Homeland Security Secretary Markwayne Mullin may have derailed his own agency’s months-long attempts to deport Kilmar Abrego Garcia — whose case has been a lightning rod in the Trump administration’s mass deportation campaign — to Liberia.
The administration has spent a year trying to deport the Salvadoran immigrant a second time after the government was ordered to return him to the U.S. from a brutal prison in his home country last year.
But the administration has, at the same time, tried to deport him to at least five different countries, including four in Africa. In April, the administration “analyzed and eliminated all other options” from the table and settled on Liberia as “a final country of removal,” despite his own attempts to remove himself to Costa Rica.
Mullin, who admitted he is not familiar with the ins and outs of a case that has dominated coverage of the administration’s anti-immigration agenda, told members of Congress that the U.S. will “gladly” send him there.
“Great, if he’s willing to do that we’d be happy to send him,” Mullin told the Senate Appropriations Committee.
Abrego Garcia’s legal team has taken notice.
On Wednesday, lawyers for Abrego Garcia told the federal judge overseeing his lawsuit over his wrongful removal cited Mullin’s remarks “as further evidence” against his deportation.
The Independent has requested comment from Homeland Security.
Donald Trump’s administration has been fighting in court to re-deport Abrego Garcia even as federal prosecutors have been trying to bring a parallel criminal case against him to trial.
Last month, the judge overseeing that case dismissed the indictment against him after Abrego Garcia argued he was being unlawfully targeted by the government as part of a smear campaign in retaliation for a lawsuit over his wrongful arrest and removal.
Abrego Garcia has an American wife and child and has lived in Maryland for years after fleeing gang violence in El Salvador and entering the U.S. illegally as a teenager. An immigration judge blocked the government from deporting him to his home country in 2019.

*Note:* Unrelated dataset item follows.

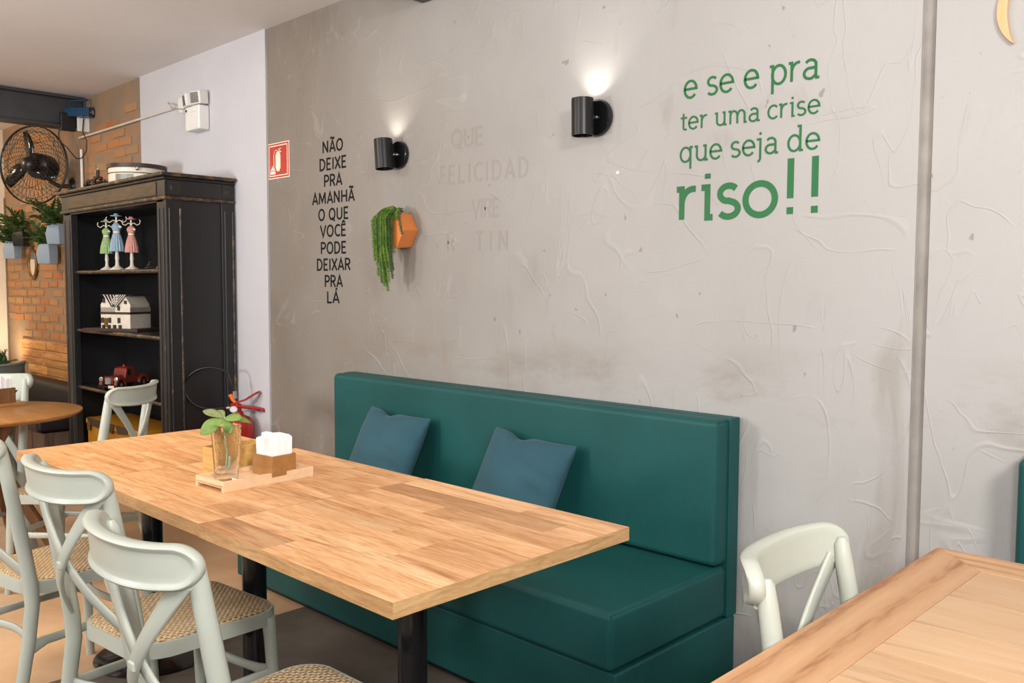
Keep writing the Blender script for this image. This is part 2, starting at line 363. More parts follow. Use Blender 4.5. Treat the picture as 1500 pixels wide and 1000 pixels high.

Last March, he was deported to El Salvador’s CECOT mega prison, where he says he endured torture and “severe” abuse for several weeks before he was transferred to a separate jail.
Government officials admitted in court that his removal was due to an “error,” and several federal judges and a unanimous Supreme Court ordered the administration to “facilitate” his return.
But the government spent weeks battling court orders commanding officials to “facilitate” his return, and administration officials launched a barrage of public attacks against him and declared that he would never again step foot in the country.
He was then abruptly returned to the U.S. last June — only to face allegations that he illegally moved other immigrants across the country. He pleaded not guilty.
In his ruling, Tennessee District Judge Waverly Crenshaw argued that federal prosecutors would not have brought charges against Abrego Garcia if he hadn’t sued the government over his wrongful deportation.
The government’s decision to re-open a previously closed investigation against Abrego Garcia — coupled with public statements from administration officials including Acting Attorney General Todd Blanche that tied the case to Abrego Garcia’s lawsuit — “taints the investigation with a vindictive motive,” the judge wrote.
The judge overseeing his deportation case has blocked ICE from re-deporting or detaining him, noting earlier this year that the government has made “one empty threat after another to remove him to countries in Africa with no real chance of success.”
In a memo issued in March, ICE’s then-acting director Todd Lyons argued that sending him to Costa Rica would be “prejudicial to the United States.”
“That, in itself, is a facially legitimate and bona fide reason” to send him to Liberia instead, Department of Justice attorneys wrote in court documents in April.
ICE has “weighed the evidence and documentation” and “decided that it is in the best interest of the United States to proceed with removal to Liberia,” they wrote.
Government lawyers argue that the U.S. has expended significant political capital and entered “high-stakes” and “extensive negotiations” to send him there.
Mullin may have unwittingly derailed those “high stakes” efforts.
“The person was illegally removed to El Salvador and this administration has admitted that,” Democratic Sen. Chris Van Hollen told Mullin on Tuesday.
“He is still in this country illegally,” Mullin replied.
“The point is he has said that he will be removed to Costa Rica and Costa Rica has accepted that,” Van Hollen said.
“Great,” Mullin interjected. “If he’s willing to do that, we’ll be happy to send him.”